The buzz around the police department is that Tim did a good job of giving the public an idea of some of the things officers face when they respond to calls, especially when he had to try to explain a very complex issue in the amount of time he was allotted.  And given the newscast is only a half hour, we knew Tim couldn’t include every single piece of information we gave him that day.  In fact, we couldn’t even get to everything in this blog if we tried.  Think of it this way: new recruits at the Western Colorado Peace Officers Academy go through approximately 175 hours of training on various use of force issues before they can even graduate.  At the GJPD, all police officers are required to complete monthly trainings on a number of topics, and use of force issues are included in about 40 hours of that training spread out through the year.

So here are some other tidbits of information most people don’t realize when they hear about an officer having to use force when dealing with an incident:

  • A 2008 FBI report indicated 58,792 officers were assaulted while on duty.
  • The FBI also reports 48 officers across the country were feloniously killed in 2009.  The FBI broke that number into some interesting statistics.
  • 941 of the assaults wre committed by an edged weapon, such as a knife.
  • According to a study  done in the late 90s conducted by Thomas Hontz and Ray Rheingans it took an average of 2 seconds for a person to cover a distance of 30 feet, while the average speed of an officer to access, draw, acquire the target, and fire was 2.06 seconds.  That means a person can be nearly 30 feet away and still have time to get to an officer before the officer has time to determine which weapon to use and deploy it.
  • According to the FBI “there is sufficient oxygen within the brain to support full, voluntary action for 10 to 15 seconds after the heart has been destroyed.”  That means even though a person has been shot in the heart, that person may still be able to come at you for up to 15 seconds.  Grab your watch and see how long it actually takes for 15 seconds to tick by.

    Cpl.
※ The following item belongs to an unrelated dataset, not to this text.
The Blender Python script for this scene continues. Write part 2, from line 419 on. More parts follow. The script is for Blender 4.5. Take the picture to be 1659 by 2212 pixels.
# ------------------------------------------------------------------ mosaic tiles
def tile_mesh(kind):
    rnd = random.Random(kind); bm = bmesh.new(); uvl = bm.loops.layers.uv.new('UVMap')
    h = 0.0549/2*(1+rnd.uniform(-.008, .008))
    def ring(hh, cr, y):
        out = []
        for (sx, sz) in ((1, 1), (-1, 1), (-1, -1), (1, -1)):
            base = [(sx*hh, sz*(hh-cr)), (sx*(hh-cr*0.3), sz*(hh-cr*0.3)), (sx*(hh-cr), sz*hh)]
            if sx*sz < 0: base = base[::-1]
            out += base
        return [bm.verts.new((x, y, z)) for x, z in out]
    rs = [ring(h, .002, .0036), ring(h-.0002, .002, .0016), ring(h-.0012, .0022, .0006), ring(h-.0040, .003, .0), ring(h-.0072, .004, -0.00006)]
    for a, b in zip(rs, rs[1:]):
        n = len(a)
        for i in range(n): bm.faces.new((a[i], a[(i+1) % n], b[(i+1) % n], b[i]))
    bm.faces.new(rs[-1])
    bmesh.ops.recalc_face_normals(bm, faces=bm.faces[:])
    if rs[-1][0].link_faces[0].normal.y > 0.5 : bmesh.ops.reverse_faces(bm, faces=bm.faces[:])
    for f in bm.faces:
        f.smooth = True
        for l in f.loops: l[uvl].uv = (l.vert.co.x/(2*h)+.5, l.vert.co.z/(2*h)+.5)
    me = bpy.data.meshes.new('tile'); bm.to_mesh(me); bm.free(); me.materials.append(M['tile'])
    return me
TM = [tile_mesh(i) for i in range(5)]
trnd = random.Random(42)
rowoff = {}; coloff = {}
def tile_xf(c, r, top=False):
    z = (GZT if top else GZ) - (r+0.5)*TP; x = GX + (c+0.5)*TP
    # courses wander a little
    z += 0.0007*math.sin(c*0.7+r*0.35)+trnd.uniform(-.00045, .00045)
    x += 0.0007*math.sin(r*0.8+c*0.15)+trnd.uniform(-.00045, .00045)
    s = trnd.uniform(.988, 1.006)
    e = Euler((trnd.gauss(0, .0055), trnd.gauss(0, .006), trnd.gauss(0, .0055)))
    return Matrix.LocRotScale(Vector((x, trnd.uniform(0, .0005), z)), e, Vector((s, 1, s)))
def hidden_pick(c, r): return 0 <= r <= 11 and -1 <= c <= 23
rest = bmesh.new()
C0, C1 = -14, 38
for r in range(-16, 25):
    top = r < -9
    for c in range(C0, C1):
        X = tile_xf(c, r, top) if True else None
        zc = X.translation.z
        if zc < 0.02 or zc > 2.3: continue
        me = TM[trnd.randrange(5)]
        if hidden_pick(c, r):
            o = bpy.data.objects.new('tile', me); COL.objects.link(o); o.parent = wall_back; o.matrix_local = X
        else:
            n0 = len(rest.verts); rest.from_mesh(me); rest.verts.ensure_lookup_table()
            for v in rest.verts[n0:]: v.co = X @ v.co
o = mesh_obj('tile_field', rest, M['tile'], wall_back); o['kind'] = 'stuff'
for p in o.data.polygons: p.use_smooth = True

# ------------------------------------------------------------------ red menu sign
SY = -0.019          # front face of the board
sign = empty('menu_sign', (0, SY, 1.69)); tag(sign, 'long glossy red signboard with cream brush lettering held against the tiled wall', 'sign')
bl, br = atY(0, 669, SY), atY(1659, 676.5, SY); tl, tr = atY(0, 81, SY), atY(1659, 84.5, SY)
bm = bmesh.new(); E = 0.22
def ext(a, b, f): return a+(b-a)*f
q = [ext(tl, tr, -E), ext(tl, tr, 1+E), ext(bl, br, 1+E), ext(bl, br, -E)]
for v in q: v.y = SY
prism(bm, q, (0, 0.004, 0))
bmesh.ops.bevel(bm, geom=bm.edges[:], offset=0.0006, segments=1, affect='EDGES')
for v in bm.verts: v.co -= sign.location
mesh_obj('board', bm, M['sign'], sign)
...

Fisher gives Tim his duty belt.

That takes me back to the earlier comment that I’m pretty sure Tim has a good understanding of how quickly an incident can play out.  We used some of the above statistics and put him, as well as three of our officers with varying years of experience, through a realistic scenario.  Tim was given everything the officers have on their duty belt and was told to respond to do a welfare check on a man who was sitting in the park.  That’s very representative of the types of calls our officers receive.  What Tim and the officers didn’t know is the man was armed with a knife.  Tim’s story has a few video clips of how he and our officers handled the situation.  Here are some photos of the result of the knife attack on Tim (don’t worry, the red stuff is just lipstick we put on the fake knife so we could see where it struck him).

Tim was “cut” on his neck and arm. His vest had a “slash” across the chest.

The “cut” on Tim’s neck.

It should also be noted, although I don’t have photos to show you, that the three officers who went through this scenario with the exact same amount of information Tim had also received “cuts” from the knife, even though they fired their guns and likely “shot” the suspect.  That means had this been real, the suspect may or may not have been killed, but the officers still would likely have received injuries of various degrees in the process.  Just some food for thought.